Retail investors increased their stake in One97 Communications, the parent company of Paytm, in the December 2021 quarter from 2.79% to 3.49%, according to the latest shareholding pattern. Also, a new set of investors has come in. While the holding of foreign portfolio investors fell slightly to 9.36% in the December 2021 quarter, mutual funds increased their holding to 1.06% from 0.81% earlier. Canada Pension Plan Investment Board also hiked its stake by about half a percentage point to 1.57%.

The Paytm stock, which ended Friday’s session at Rs 960.30 on the NSE, has so far lost 28.04% in 2022. Investors who bought shares in the IPO have lost more than half of their money, as the stock is currently trading 55.3% lower than the offer price.

The number of retail shareholders (individuals holding nominal share capital up to Rs 2 lakh) went up to 10.39 lakh from 9.87 lakh, when it listed in November 2021, Capitaline data revealed.

Morgan Stanley, which initiated coverage with a price target of Rs 1,875 per share  in late December, appears to have trimmed its exposure as the foreign brokerage’s name is no more listed among the top holders. It is not clear whether the brokerage firm has completely exited or partly reduced its exposure to less than 1%; names of investors who own more than the threshold are made known.

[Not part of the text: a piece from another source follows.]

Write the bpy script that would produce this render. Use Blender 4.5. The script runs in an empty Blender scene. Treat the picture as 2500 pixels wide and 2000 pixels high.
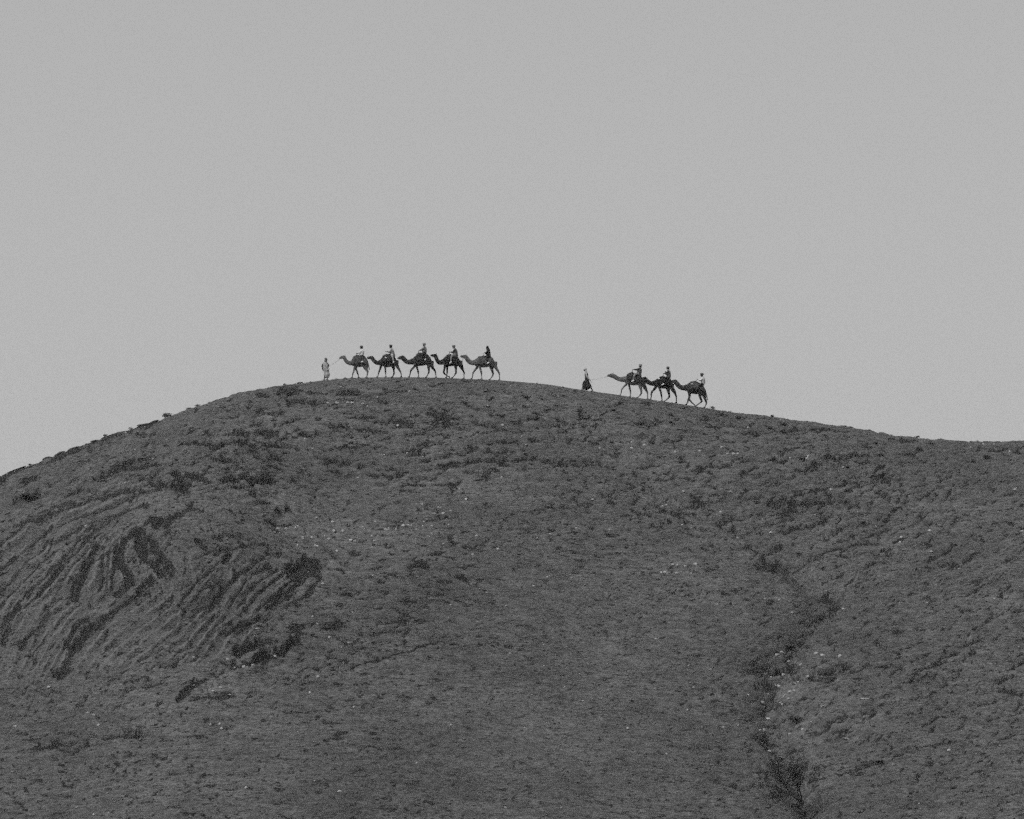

As of November 17, Morgan Stanley held 78.24 lakh shares or a 1.21% stake in Paytm.

Morgan Stanley, which values Paytm at $17 billion, expects the revenues to rise by more than 40% CAGRs over the next five years, reaching Rs 16,500 crore in FY26. “We expect contribution margins to improve to 40% by FY26, and the company to break even on EBIDTA in F25 — this will be helped by the share of non-payment revenues moving up to 40% versus 25% currently,” the brokerage said in an investor note, dated December 21, 2021.